Advantages of LBO for ABC Ltd:

  1. Cost Savings from Delisting: Once ABC Ltd is converted to a private company, the costs associated with maintaining its listed status, such as meeting regulatory listing requirements, can be eliminated.
  2. Reduced Volatility in Share Value: Delisting will make the company less vulnerable to stock market fluctuations and inefficiencies, reducing the volatility of its share value.
  3. Increased Managerial Focus: As a private company, the management can focus on long-term business goals rather than short-term profitability targets to satisfy shareholders. This could lead to better strategic decisions.

Disadvantages of LBO for ABC Ltd:

  1. Reduced Marketability of Stock: Delisting from the stock exchange will decrease the liquidity and marketability of ABC Ltd’s shares, which might negatively affect its share value.
  2. Higher Financial Risk: An LBO involves significant debt financing, increasing the financial obligations of ABC Ltd. If the company fails to generate enough cash flow to meet these obligations, it could face bankruptcy.
  3. Potential for Poor Corporate Governance: Without the regulatory oversight associated with being a publicly listed company, ABC Ltd may be perceived to have weaker corporate governance practices, potentially lowering its credit rating and investor confidence.

When determining the financial objectives of a company, it is necessary to take three types of policy decisions into account: investment policy, financing policy, and dividend policy.

Required:
Discuss the nature of these three types of decisions, commenting on how they are interrelated and how they might affect the value of the firm (i.e., the present value of projected cash flows).

The investment decision considers the benefits of investing cash either in projects, working capital, or high-yield deposit accounts.

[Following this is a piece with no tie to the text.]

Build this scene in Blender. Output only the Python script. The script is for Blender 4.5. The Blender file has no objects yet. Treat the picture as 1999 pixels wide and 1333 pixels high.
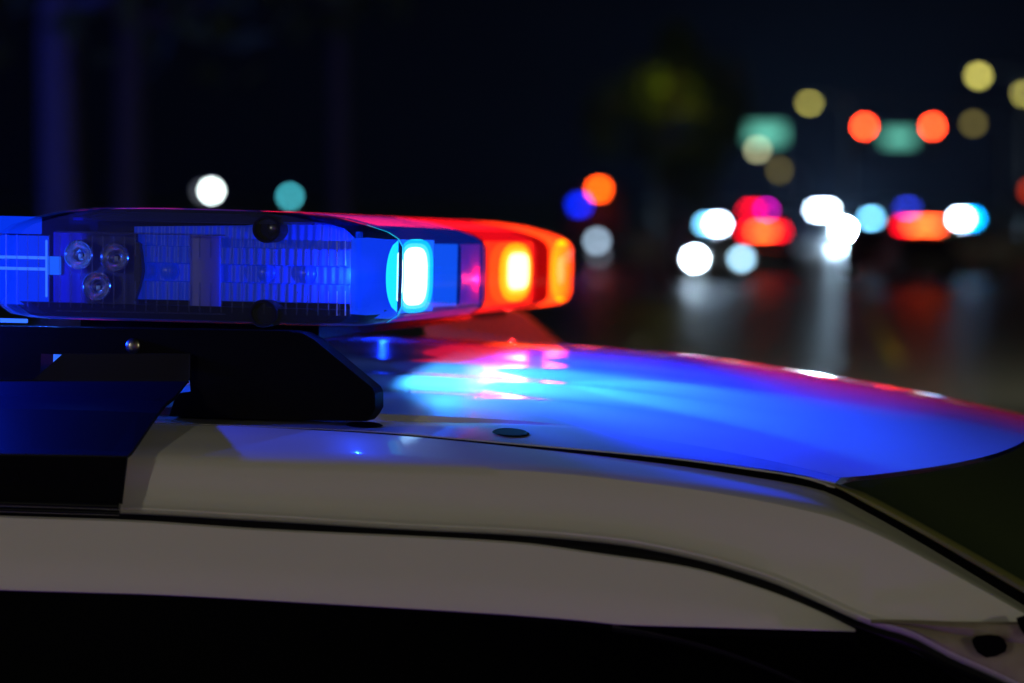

It is crucial for shareholders, as it affects cash flow generation, dividends, and share price. Shareholders compare the risk versus return, knowing that higher-risk investments require higher returns.

The financing decision involves selecting the sources of finance, typically a mix of equity and long-term debt. Debt is cheaper but increases risk for shareholders due to interest obligations, potentially affecting company stability.

The dividend decision determines how much profit is distributed to shareholders versus retained for future investment. Predictable dividends tend to reduce perceived risk and increase firm value.

These three decisions are interrelated as funding investments may come from internal retained earnings or external financing. The cost of capital from the financing decision affects investment viability, which impacts dividends. Ultimately, these decisions together influence the present value of future cash flows, thus affecting the firm’s value.